CONCERT REVIEW: Bruce Springsteen, The Boss, 74, is born to run ...

17 May 2024
Bruce Springsteen

IS Born To Run the greatest rock song ever made?

How does a 74-year-old man find the energy to put on a three-hour, non-stop show and still manage to look cool at the end of the night, indeed look like he could easily manage another three hours if the authorities let him?

And does Bruce Springsteen have a really wicked sense of humour, or what?

All questions that were pounding in my head on Thursday night as the bones of 40,000 of us trudged through the rain home from Páirc Uí Chaoimh after a pulsating night’s entertainment laid on by one of rock’s greatest ever stars.

That last question first...

Lads, it lashed down at the Páirc, the gods were not happy, not happy at all. Either that or the fellas selling ponchos outside had performed a rain dance that secured them record profits.

A heavy shower shortly before Bruce hit the stage at 7.25pm was a portent of what was to come, and after an hour of reasonably dry weather, the heavens began to open. The last hour was one of those Cork nights of light drizzle, heavy drizzle, downpour, punctuated by more bouts of rain.

Miserable stuff altogether, but Bruce and his stage, packed with brilliant exemplars of the musical craft, shone like a beacon.

What did the great man from New Jersey bookend his set with?

Well, he kicked proceedings off with a stompin’ version of the John Fogerty song Who’ll Stop The Rain, and ended the night with a beautiful cover of The Pogues’ Rainy Night In Soho, in tribute to the late Shane MacGowan.

Like I said, Bruce must have a wicked sense of humour!

Not that the audience cared about a few (million) drops of rain. The 40,000 in the Páirc were determined to have a good time, and Bruce duly obliged.

Highlights? Well, when Bruce followed up Thunder Road (geddit?) with Born To Run, the fans in the stadium went into a state of high ecstasy not seen there since... ooh, five days earlier when the Rebels sent Limerick packing.

Those rolling verses, those high-octane choruses, and - man! - those storming lyrics as we sang along - like I said, a serious contender for best rock song ever.

Another highlight - and a huge surprise - was hearing Bruce launch into his famous seasonal number, Santa Claus Is Comin’ To Town.

Yes... yes, he really did. I told you the man had a wicked sense of humour!

On the long walk down to the venue from town, I had joked to friends that I would request that very song in tribute to Cork’s famous Holly Bough - and here he was, doing just that.

Not a song that usually features on The Boss’s set-lists, and particularly not in May. As he told the crowd at the end: “Only in Cork!”

Bruce will be 75 in September - crikey, he’s only a couple of years younger than my mammy - but he looks and sounds in fine fettle.
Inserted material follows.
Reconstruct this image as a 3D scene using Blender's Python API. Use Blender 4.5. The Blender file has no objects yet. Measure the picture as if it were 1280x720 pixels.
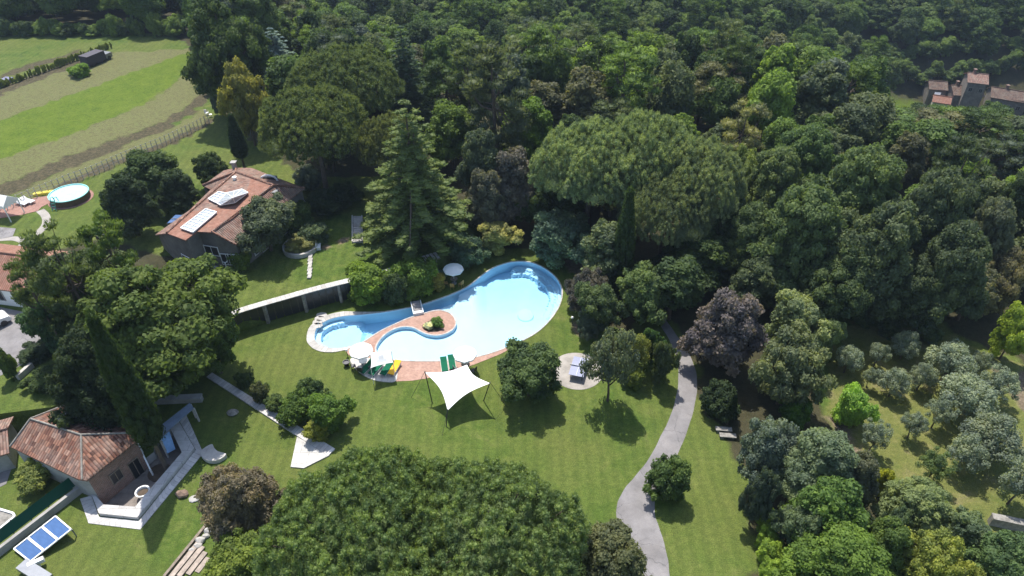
import bpy, math, random
import numpy as np
from mathutils import Vector, noise as mn
from mathutils.geometry import delaunay_2d_cdt

R = math.radians
scene = bpy.context.scene
COL = scene.collection
random.seed(7)

# ------------------------------------------------------------------ camera, sky, sun, exposure
CAM_H, PITCH, FPX = 50.0, R(38), 853.0
cam = bpy.data.cameras.new("camera"); cam_o = bpy.data.objects.new("camera", cam); COL.objects.link(cam_o)
cam_o.location = (0, 0, CAM_H); cam_o.rotation_euler = (R(90) - PITCH, 0, 0)
cam.sensor_width = 36; cam.lens = FPX / 1280 * 36; cam.clip_end = 4000; cam.clip_start = 0.5
scene.camera = cam_o

SUN_EL, SUN_AZ = R(64), math.atan2(-0.27, 0.96)          # azimuth measured from +Y towards +X
world = bpy.data.worlds.new("World"); scene.world = world; world.use_nodes = True
wn = world.node_tree.nodes; wl = world.node_tree.links
sky = wn.new("ShaderNodeTexSky"); sky.sky_type = 'NISHITA'; sky.sun_disc = False
sky.sun_elevation = SUN_EL; sky.sun_rotation = SUN_AZ; sky.air_density = 1.2; sky.dust_density = 1.5; sky.ozone_density = 1.5
bg = wn['Background']; bg.inputs['Strength'].default_value = 0.15
wl.new(sky.outputs[0], bg.inputs[0])
sun = bpy.data.lights.new("sun", 'SUN'); sun.energy = 4.6; sun.angle = R(0.53); sun.color = (1.0, 0.955, 0.88)
sun_o = bpy.data.objects.new("sun", sun); COL.objects.link(sun_o)
sd = Vector((math.sin(SUN_AZ) * math.cos(SUN_EL), math.cos(SUN_AZ) * math.cos(SUN_EL), math.sin(SUN_EL)))
sun_o.rotation_euler = sd.to_track_quat('Z', 'Y').to_euler()
vs = scene.view_settings; vs.view_transform = 'Standard'; vs.look = 'None'; vs.gamma = 1; vs.use_curve_mapping = False
vs.exposure = 0.62
cy = scene.cycles
cy.max_bounces = 6; cy.diffuse_bounces = 3; cy.glossy_bounces = 2; cy.transparent_max_bounces = 8
cy.transmission_bounces = 3; cy.volume_bounces = 0; cy.use_adaptive_sampling = True; cy.adaptive_threshold = 0.02
cy.caustics_reflective = False; cy.caustics_refractive = False; cy.sample_clamp_indirect = 4
cy.use_denoising = True

# ------------------------------------------------------------------ pixel of the 1280x720 photograph -> point of the place
SP, CP = math.sin(PITCH), math.cos(PITCH)
def ray(px, py):
    u, v = (px - 640) / FPX, (360 - py) / FPX
    return np.array((u, CP + v * SP, -SP + v * CP))
def sstep(a, b, x):
    t = np.clip((np.asarray(x, float) - a) / (b - a), 0, 1); return t * t * (3 - 2 * t)
def P(px, py, z=0.0):
    d = ray(px, py); t = (z - CAM_H) / d[2]; return Vector((d[0] * t, d[1] * t, z))
def project(x, y, z):
    dx, dy, dz = x, y, z - CAM_H
    f = dy * CP - dz * SP; u = dx / f; v = (dy * SP + dz * CP) / f
    return 640 + u * FPX, 360 - v * FPX

TZ = 2.5      # level of the upper terrace
_chain = [P(-400, 560), P(-60, 528), P(0, 520), P(62, 512), P(100, 500), P(180, 486), P(250, 445), P(268, 412), P(284, 396), P(330, 381), P(388, 364), P(440, 351), P(500, 336), P(548, 320),
          P(590, 300), P(660, 275), P(900, 262), P(1300, 262)]
_chain = [P(*project(p.x, p.y, 0), TZ) for p in _chain]
CX = np.array([p.x for p in _chain]); CY = np.array([p.y for p in _chain])
def valley_start(x): return 96 + 54 * (1 - sstep(-75, -20, x)) - 24 * sstep(45, 95, x)
def height(x, y):
    x = np.asarray(x, float); y = np.asarray(y, float)
    w = 0.3 + 16 * sstep(-9, 4, x)
    h = TZ * sstep(0, 1, (y - np.interp(x, CX, CY)) / w)
    d = y - valley_start(x)
    h = h - (15 + 16 * sstep(25, 110, x)) * sstep(0, 78, d) + 0.27 * np.maximum(0, d - 92) + 0.10 * np.maximum(0, d - 170)
    far = sstep(5, 60, d)
    h = h + far * (3.5 * np.sin(x * .031 + 1) * np.cos(y * .027) + 1.6 * np.sin(x * .07 + y * .05))
    h = h - 6.5 * np.exp(-((x - 128) ** 2 / 900 + (y - 184) ** 2 / 300))
    h = h - 5 * sstep(45, 120, x) * (1 - sstep(80, 140, y))
    return h
def hgt(x, y): return float(height(x, y))
def G(px, py, dz=0.0):
    """where the ray of a pixel meets the ground (+dz)"""
    d = ray(px, py); t0, t = 30.0, 30.0
    ts = np.linspace(30, 700, 1400); xs, ys, zs = d[0] * ts, d[1] * ts, CAM_H + d[2] * ts
    below = np.nonzero(zs < height(xs, ys) + dz)[0]
    t = ts[below[0]] if len(below) else 700
    lo, hi = t - 0.6, t
    for _ in range(20):
        m = (lo + hi) / 2
        if CAM_H + d[2] * m < hgt(d[0] * m, d[1] * m) + dz: hi = m
        else: lo = m
    return Vector((d[0] * hi, d[1] * hi, CAM_H + d[2] * hi))

# ------------------------------------------------------------------ objects
def tag(o, label=None, cat=None, group=None, kind=None):
    if label: o['label'] = label
    if cat: o['category'] = cat
    if group: o['group'] = group
    if kind: o['kind'] = kind
    return o
def empty(name, loc, label, cat, group=None, rz=0):
    o = bpy.data.objects.new(name, None); COL.objects.link(o); o.location = loc; o.rotation_euler = (0, 0, rz)
    o.empty_display_size = .3
    return tag(o, label, cat, group)
def link_mesh(name, me, parent=None, loc=(0, 0, 0)):
    o = bpy.data.objects.new(name, me); COL.objects.link(o); o.location = loc
    if parent: o.parent = parent
    return o
def copy_tree(o, parent=None):
    c = o.copy(); COL.objects.link(c); c.parent = parent
    for ch in list(o.children): copy_tree(ch, c)
    return c

class MB:
    """collects shapes for ONE mesh; points in the coordinates of `org` (subtracted)"""
    def __init__(s, org=(0, 0, 0)):
        s.v = []; s.f = []; s.m = []; s.uv = []; s.org = Vector(org); s.mats = []; s.cur = 0; s.smooth = []
    def mat(s, m):
        if m not in s.mats: s.mats.append(m)
        s.cur = s.mats.index(m); return s
    def poly(s, pts, uvs=None, smooth=False):
        pts = [Vector(p) for p in pts]
        b = len(s.v); s.v += [tuple(p - s.org) for p in pts]
        s.f.append(tuple(range(b, b + len(pts)))); s.m.append(s.cur); s.smooth.append(smooth)
        if uvs is None:
            n = Vector((0, 0, 0))
            for i in range(len(pts)): n += pts[i - 1].cross(pts[i])
            n = n.normalized() if n.length > 1e-9 else Vector((0, 0, 1))
            a = Vector((0, 0, 1)).cross(n); a = a.normalized() if a.length > .02 else Vector((1, 0, 0))
            c = n.cross(a); uvs = [(p.dot(a), p.dot(c)) for p in pts]
        s.uv += list(uvs)
    def box(s, c, size, rz=0, tilt=None, ax=None):
        c = Vector(c); x, y, z = [k / 2 for k in size]
        if ax: X, Y, Z = [Vector(k) for k in ax]
        else: X = Vector((math.cos(rz), math.sin(rz), 0)); Y = Vector((-math.sin(rz), math.cos(rz), 0)); Z = Vector((0, 0, 1))
        q = [c + X * (x * i) + Y * (y * j) + Z * (z * k) for k in (-1, 1) for (i, j) in ((-1, -1), (1, -1), (1, 1), (-1, 1))]
        for f in ((3, 2, 1, 0), (4, 5, 6, 7), (0, 1, 5, 4), (1, 2, 6, 5), (2, 3, 7, 6), (3, 0, 4, 7)): s.poly([q[i] for i in f])
    def bar(s, a, b, w, h=None):
        a, b = Vector(a), Vector(b); d = b - a; L = d.length; d.normalize()
        up = Vector((0, 0, 1)) if abs(d.z) < .95 else Vector((1, 0, 0))
        Y = up.cross(d).normalized(); Z = d.cross(Y)
        s.box((a + b) / 2, (L, w, h or w), ax=(d, Y, Z))
    def tube(s, pts, rad, n=8, cap=True):
        pts = [Vector(p) for p in pts]; rings = []
        for i, p in enumerate(pts):
            d = (pts[min(i + 1, len(pts) - 1)] - pts[max(i - 1, 0)]).normalized()
            up = Vector((0, 0, 1)) if abs(d.z) < .9 else Vector((1, 0, 0))
            X = up.cross(d).normalized(); Y = d.cross(X); r = rad[i] if hasattr(rad, '__len__') else rad
            rings.append([p + (X * math.cos(t) + Y * math.sin(t)) * r for t in [2 * math.pi * k / n for k in range(n)]])
        for a, b in zip(rings, rings[1:]):
            for k in range(n): s.poly([a[k], a[(k + 1) % n], b[(k + 1) % n], b[k]], smooth=True)
        if cap: s.poly(rings[0][::-1]); s.poly(rings[-1])
    def lathe(s, c, prof, n=24, smooth=True, sx=1, sy=1, cap=True):
        c = Vector(c)
        rings = [[c + Vector((r * sx * math.cos(2 * math.pi * k / n), r * sy * math.sin(2 * math.pi * k / n), z)) for k in range(n)] for r, z in prof]
        for a, b in zip(rings, rings[1:]):
            for k in range(n): s.poly([a[k], a[(k + 1) % n], b[(k + 1) % n], b[k]], smooth=smooth)
        if cap and prof[0][0] > 1e-3: s.poly(rings[0][::-1])
        if cap and prof[-1][0] > 1e-3: s.poly(rings[-1])
    def prism(s, pts, z0, z1, top=True):
        """vertical prism over an outline (xy), counter-clockwise"""
        a = sum(p[0] * q[1] - q[0] * p[1] for p, q in zip(pts, pts[1:] + pts[:1]))
        if a < 0: pts = pts[::-1]
        lo = [Vector((p[0], p[1], z0)) for p in pts]; hi = [Vector((p[0], p[1], z1)) for p in pts]
        n = len(pts)
        for i in range(n): s.poly([lo[i], lo[(i + 1) % n], hi[(i + 1) % n], hi[i]])
        if top: s.poly(hi)
        s.poly(lo[::-1])
    def band(s, path, w, z0, z1, side=0):
        """a wall / kerb: rectangle of width w swept along a path of xy points; side -1/0/+1 says where the path runs"""
        L, Rr = offset(path, w * (.5 + .5 * side)), offset(path, -w * (.5 - .5 * side))
        zz0 = z0 if callable(z0) else (lambda p: z0); zz1 = z1 if callable(z1) else (lambda p: z1)
        acc = 0
        for i in range(len(path) - 1):
            a, b, c, d = L[i], L[i + 1], Rr[i + 1], Rr[i]
            A, B = path[i], path[i + 1]; la = (Vector(B[:2]) - Vector(A[:2])).length
            t = [Vector((q[0], q[1], zz1(r))) for q, r in ((a, A), (b, B), (c, B), (d, A))]
            o = [Vector((q[0], q[1], zz0(r))) for q, r in ((a, A), (b, B), (c, B), (d, A))]
            s.poly([t[3], t[2], t[1], t[0]], uvs=[(acc, 0), (acc + la, 0), (acc + la, w), (acc, w)])
            s.poly([o[0], o[1], t[1], t[0]][::-1]); s.poly([o[3], o[2], t[2], t[3]])
            if i == 0: s.poly([o[3], t[3], t[0], o[0]][::-1])
            if i == len(path) - 2: s.poly([o[1], t[1], t[2], o[2]][::-1])
            acc += la
    def build(s, name, m=None, parent=None):
        me = bpy.data.meshes.new(name); me.from_pydata(s.v, [], s.f)
        mats = s.mats or [m]
        for k in mats: me.materials.append(k)
        if s.mats: me.polygons.foreach_set('material_index', s.m)
        me.polygons.foreach_set('use_smooth', s.smooth)
        uvl = me.uv_layers.new(name='UVMap'); uvl.data.foreach_set('uv', np.array(s.uv, float).ravel())
        me.update()
        o = bpy.data.objects.new(name, me); COL.objects.link(o)
        if parent: o.parent = parent
        else: o.location = s.org
        return o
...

There were some reflective moments between songs, when he shared the story of his early ventures into music, and introduced his E Street Band, which includes his wife, Patti Scialfa.

At one point, as dusk and the rain begin to fall, he told the crowd: “We’re here to wake you up, shake you up and have a good time. And to get your sexual organs tingling.”
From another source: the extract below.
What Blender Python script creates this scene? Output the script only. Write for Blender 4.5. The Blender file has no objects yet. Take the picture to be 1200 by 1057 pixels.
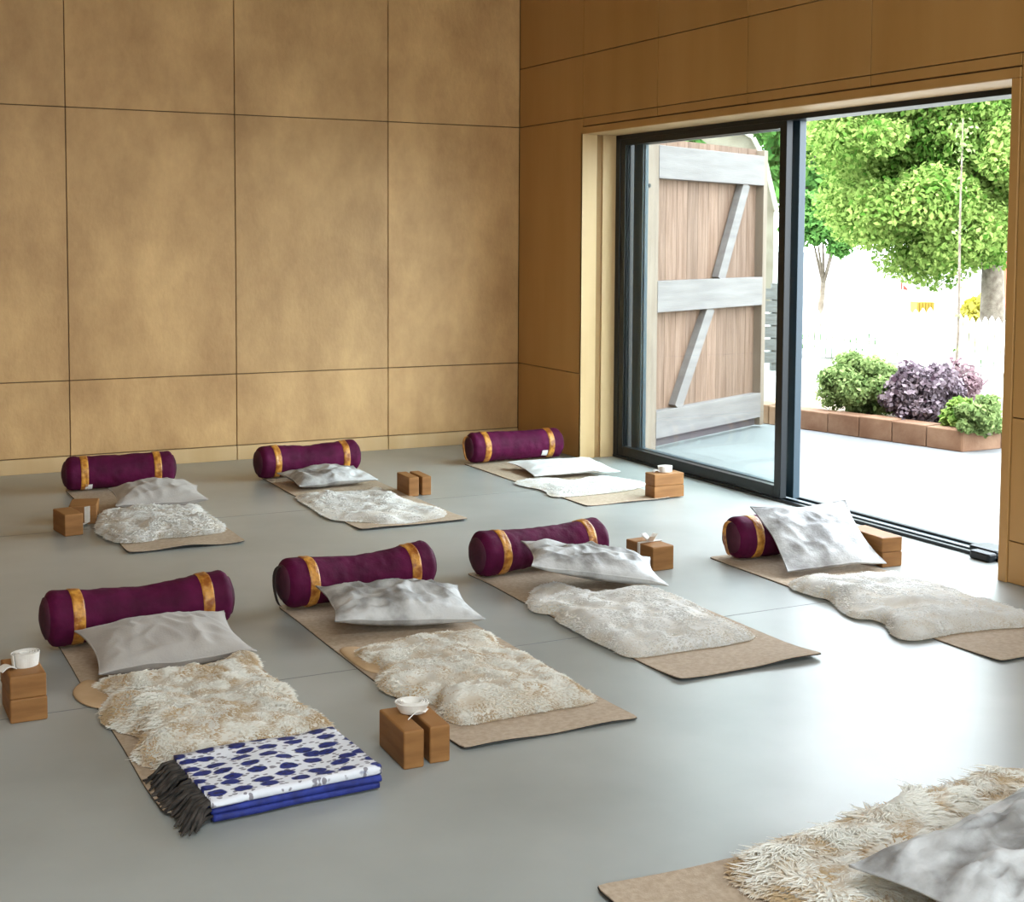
import bpy, math, random
import numpy as np
from mathutils import Vector, Matrix

# ------------------------------------------------------------------ camera / world / sun / exposure
SC = bpy.context.scene
COL = SC.collection
F, PITCH, ROLL, YAW = 1629.4755, -0.0659, 0.0054, 0.469      # measured from the panel seams
CAM = np.array([-4.9878, -9.7316, 1.6]); PY = 386.7674
FW = np.array([math.sin(YAW)*math.cos(PITCH), math.cos(YAW)*math.cos(PITCH), math.sin(PITCH)])
R0 = np.array([math.cos(YAW), -math.sin(YAW), 0.0]); U0 = np.cross(R0, FW)
RT = math.cos(ROLL)*R0 + math.sin(ROLL)*U0
UP = -math.sin(ROLL)*R0 + math.cos(ROLL)*U0
cd = bpy.data.cameras.new('camera'); cam = bpy.data.objects.new('camera', cd); COL.objects.link(cam)
cam.matrix_world = Matrix(((RT[0], UP[0], -FW[0], CAM[0]), (RT[1], UP[1], -FW[1], CAM[1]),
                           (RT[2], UP[2], -FW[2], CAM[2]), (0, 0, 0, 1)))
cd.sensor_fit = 'HORIZONTAL'; cd.sensor_width = 36; cd.lens = F*36/1200
cd.shift_y = (PY-528.5)/1200; cd.clip_start = 0.05; cd.clip_end = 400
SC.camera = cam

W = bpy.data.worlds.new('sky'); SC.world = W; W.use_nodes = True
wn = W.node_tree.nodes; wl = W.node_tree.links
bg = wn['Background']; bg.inputs[1].default_value = 5.0
tc = wn.new('ShaderNodeTexCoord'); sx = wn.new('ShaderNodeSeparateXYZ'); cr = wn.new('ShaderNodeValToRGB')
wl.new(tc.outputs['Generated'], sx.inputs[0]); wl.new(sx.outputs[2], cr.inputs[0]); wl.new(cr.outputs[0], bg.inputs[0])
cr.color_ramp.elements[0].position = 0.0; cr.color_ramp.elements[0].color = (.88, .95, 1, 1)
cr.color_ramp.elements[1].position = 0.9; cr.color_ramp.elements[1].color = (.77, .885, 1, 1)

sl = bpy.data.lights.new('sun', 'SUN'); so = bpy.data.objects.new('sun', sl); COL.objects.link(so)
sl.energy = 2.2; sl.angle = math.radians(6); sl.color = (1, .95, .86)
so.rotation_euler = Vector((.50, .10, -.9)).to_track_quat('-Z', 'Y').to_euler()

def portal(name, loc, rot, sx_, sy_):
    l = bpy.data.lights.new(name, 'AREA'); l.shape = 'RECTANGLE'; l.size = sx_; l.size_y = sy_
    l.cycles.is_portal = True
    o = bpy.data.objects.new(name, l); COL.objects.link(o); o.location = loc; o.rotation_euler = rot
portal('door_portal', (.5, -3, 1.18), (0, math.pi/2, 0), 2.35, 4.0)
portal('added_roof_window_portal', (-3.8, -9.65, 4.15), (0, 0, 0), 2.8, 2.1)  # sky sampling through the added rooflight
portal('added_front_window_portal', (-3.6, -12.75, 2.4), (math.pi/2, 0, 0), 6.0, 1.6)  # sky sampling through the added front windows

vs = SC.view_settings
SC.display_settings.display_device = 'sRGB'
vs.view_transform = 'Standard'; vs.look = 'None'; vs.gamma = 1; vs.use_curve_mapping = False
vs.exposure = 1.45

# ------------------------------------------------------------------ helpers
RNG = np.random.default_rng(7)
def ray(u, v, z=0.0):
    d = FW + RT*(u-600)/F - UP*(v-PY)/F
    return CAM + d*((z-CAM[2])/d[2])

def tag(o, label=None, cat=None, group=None, kind=None):
    if label: o['label'] = label
    if cat: o['category'] = cat
    if group: o['group'] = group
    if kind: o['kind'] = kind
    return o
def empty(name, loc=(0, 0, 0), rz=0.0, label=None, cat=None, group=None):
    o = bpy.data.objects.new(name, None); COL.objects.link(o)
    o.location = loc; o.rotation_euler = (0, 0, rz); o.empty_display_size = .1
    return tag(o, label, cat, group)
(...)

But more often not, Bruce isn’t one for speeches, and usually, when one song finishes, he is raring to go for the next.

The first half dozen songs he performed on Thursday wouldn’t have been familiar to many of the older crowd, but he got the whole place on board when he launched into his 1980 hit Hungry Heart.

It’s a singalong classic, made poignant by the fact the iconic sax in it is now played by Jake Clemons, nephew of the E Street band’s original sax player, Clarence Clemons, who died in 2011.
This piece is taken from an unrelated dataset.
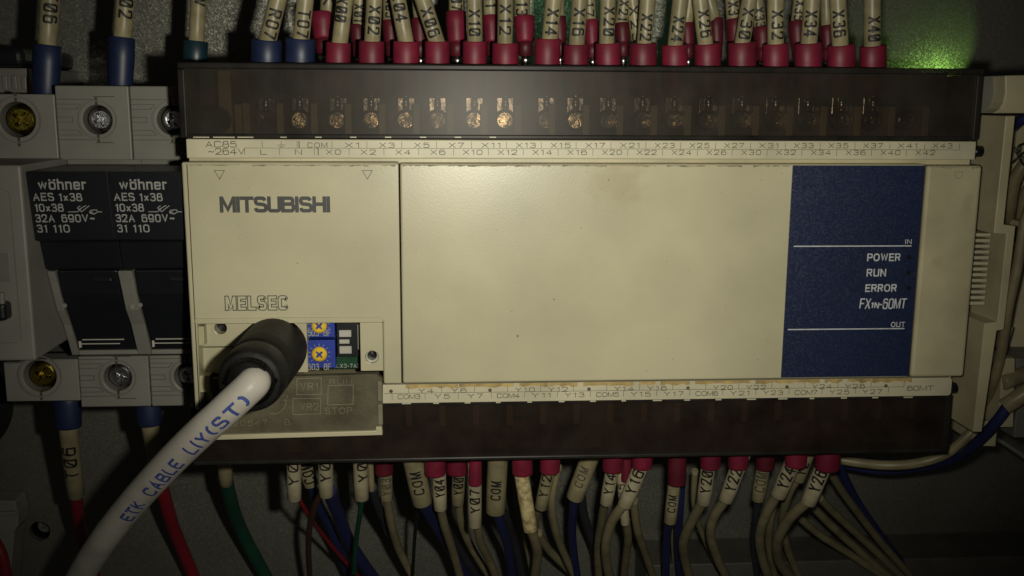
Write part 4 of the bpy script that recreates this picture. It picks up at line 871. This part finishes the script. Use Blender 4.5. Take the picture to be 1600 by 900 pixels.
wire('thick black wire left of the breaker', gF, [(-40, 560, 52), (-8, 610, 54), (-4, 660, 58), (-60, 730, 66)], 38, 'black_wire')  # black tube added to stand for shadow at the left edge

# ================================================================== RIGHT-HAND WIRES
gR = 'wires around the relay housing'
wire('thick cream wire looping inside the top of the relay housing', gR, [(1640, 226, 10), (1605, 252, 11), (1585, 290, 13), (1577, 330, 16), (1574, 372, 24)], 19, 'cream')
wire('second thick cream wire inside the relay housing', gR, [(1640, 270, 16), (1612, 292, 17), (1598, 325, 19), (1594, 372, 25)], 19, 'cream')
wire('long cream wire running down the relay housing', gR, [(1640, 250, 6), (1608, 330, 5), (1593, 395, 6), (1581, 460, 7), (1569, 530, 9), (1554, 590, 12), (1538, 650, 22)], 15.5, 'cream')
wire('thin cream wire beside the long one', gR, [(1580, 510, 14), (1566, 560, 15), (1550, 610, 18), (1536, 655, 24)], 7, 'cream')
wire('blue wire in a grey tube curving under the controller', gR, [(1576, 632, 10), (1556, 660, 12), (1528, 692, 18), (1490, 716, 28), (1440, 729, 38), (1380, 734, 44), (1320, 726, 48)], 17, 'blue_wire', dict(a=(1680, 562, 6), b=(1569, 636, 10), w=25, m='marker'))
wire('cream wire looping below the lower cover at the right', gR, [(1545, 650, 24), (1515, 676, 24), (1480, 708, 26), (1440, 722, 28), (1390, 727, 30), (1340, 723, 34), (1290, 714, 38)], 15, 'cream')
wire('short pale tube below the long cream wire', gR, [], 10, 'cream', dict(a=(1612, 580, 14), b=(1566, 598, 12), w=24, m='marker'))
wire('bit of blue wire at the top of the relay housing', gR, [(1640, 176, 12), (1600, 186, 14), (1584, 200, 20)], 16, 'blue_wire')
tie = thing('lacing_thread', at(1592, 245, 6), 'black lacing thread knotted round the cream wires at the right', 'thread')
MB().tube(spline([at(*p) for p in ((1582, 232, 8), (1590, 242, 7.5), (1598, 256, 7.5), (1610, 268, 8))], 5), .22, 8).build('strand', 'black_wire', tie)
MB().tube(spline([at(*p) for p in ((1580, 256, 8), (1590, 246, 7), (1600, 238, 7.5), (1612, 232, 8))], 5), .22, 8).build('strand', 'black_wire', tie)
MB().tube(spline([at(*p) for p in ((1590, 240, 7), (1592, 228, 7), (1602, 224, 8), (1612, 216, 8))], 5), .25, 8).build('strand', 'black_wire', tie)

# ================================================================== PROGRAMMING CABLE
plug = thing('programming_cable', at(436, 538, 5), 'thick grey cable with blue print and a black plug in the open port', 'cable')
o = at(428, 546, 0); cx, cz = o.x, o.z
pr = [(12, 4.4), (2.5, 4.4), (2.4, 6.4), (1.5, 7.0), (-1, 7.05), (-6, 6.95), (-12, 6.8), (-17, 6.7), (-17.6, 6.35), (-18.0, 6.05), (-18.6, 6.05), (-19, 6.4), (-19.5, 6.6), (-23.5, 6.5), (-25.2, 6.2), (-25.9, 5.6), (-25.9, 4.9), (-25.0, 4.5), (-25.2, 4.2), (-27.5, 4.05), (-27.8, 3.7), (-26, 3.6)]
dr = lambda y: (max(0, -y)*.0, 0)
MB().tube([(cx-.02*max(0, -y), y, cz) for y, r in pr], [r for y, r in pr], 40).build('plug_boot', 'rubber', plug)
cp = spline([(cx+.6, -17, cz+.6), (cx+.2, -23.5, cz), at(395, 600, -27.8), at(372, 622, -28.7), at(343, 649, -27.8), at(314, 675, -25.4), at(266, 722, -19), at(210, 783, -9), at(160, 846, 1), at(118, 915, 11), at(60, 1030, 28), at(20, 1160, 48)], 12)
# drop the doubled-back spline points inside the boot
CR = 3.12
jk = MB().tube(cp, CR, 32).build('jacket', 'cable', plug)
# print along the jacket
pts = cp; acc = [0.0]
for a, b in zip(pts, pts[1:]): acc.append(acc[-1]+(b-a).length)
def along(s):
    s = max(0, min(acc[-1]-1e-6, s))
    for i in range(len(pts)-1):
        if acc[i+1] > s:
            t = (s-acc[i])/(acc[i+1]-acc[i]); return pts[i].lerp(pts[i+1], t), (pts[min(i+2, len(pts)-1)]-pts[max(i-1, 0)]).normalized()
def nearest_s(px, py):
    best = None
    for i, p in enumerate(pts):
        d = (p-CAM); e = ROT.transposed() @ d; q = (800+F*e.x/e.y, 450-F*e.z/e.y); dd = (q[0]-px)**2+(q[1]-py)**2
        if best is None or dd < best[0]: best = (dd, acc[i])
    return best[1]
sA, sB = nearest_s(199, 793), nearest_s(384, 611)
def cable_text(text, s0, s1, cap, roll):
    st, wd = layout(text, cap, .9, .2, .19); k = (s0-s1)/wd
    def fn(s, t, h):
        c, ax = along(s0-s*k); ax = -ax
        n = (CAM-c); n = (n-ax*n.dot(ax)).normalized(); u = n.cross(ax); th = (t-cap/2)/CR+roll; rr = CR+h
        return c+n*(rr*math.cos(th))+u*(rr*math.sin(th))
    mb = MB(); ribbons(mb, st, .19*cap, fn, 0, .3); mb.sm = [True]*len(mb.sm); mb.build('lettering', 'blue_ink', jk)
cable_text('ETK CABLE LIY(ST)', sA, sB, 2.9, -.40)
Other highlights included majestic versions of Wrecking Ball and Light Of Day, and of course, Dancing In The Dark, from his stand-out work, Born In The USA, the album that sent the New Jersey man into the rock stratosphere in the 1980s.

My one gripe is that Bruce didn’t perform more of those familiar hits from that 1984 album. He did Bobby Jean and Darlington County, but not Glory Days or I’m On Fire.

As well as that emotional Pogues encore, Bruce also did brilliant covers of Nightshift, by The Commodores, Because The Night, which he co-wrote with Patti Smith, and Twist And Shout, by The Beatles.

But somebody with a back catalogue as impressive as his doesn’t need to stray far from his own material.

Yes, it was a shame about the rain, but it didn’t put a dampener on Bruce or his 40,000 devotees in the Páirc.

******

Just a word on the transport to and from the stadium.

It beggars belief that the city council’s Black Ash park and ride service didn’t stay open on Thursday beyond its normal hours and closed as usual at 8.30pm.

This could have provided a way in for many fans living west of the city, who have no train service to hand like those in and on the way to Mallow and Midleton, where extra rail services were laid on.

Many fans coming from the west ended up parking in Ballincollig and trying to get a bus or taxi in - and some of these were full and sold out well ahead of the gig.

The council could even have allocated the Black Ash as a facility for disabled people to park up and be bussed to the stadium, just allowing in cars with a disabled sticker. It seemed a shame to leave it empty on such an important night for the city.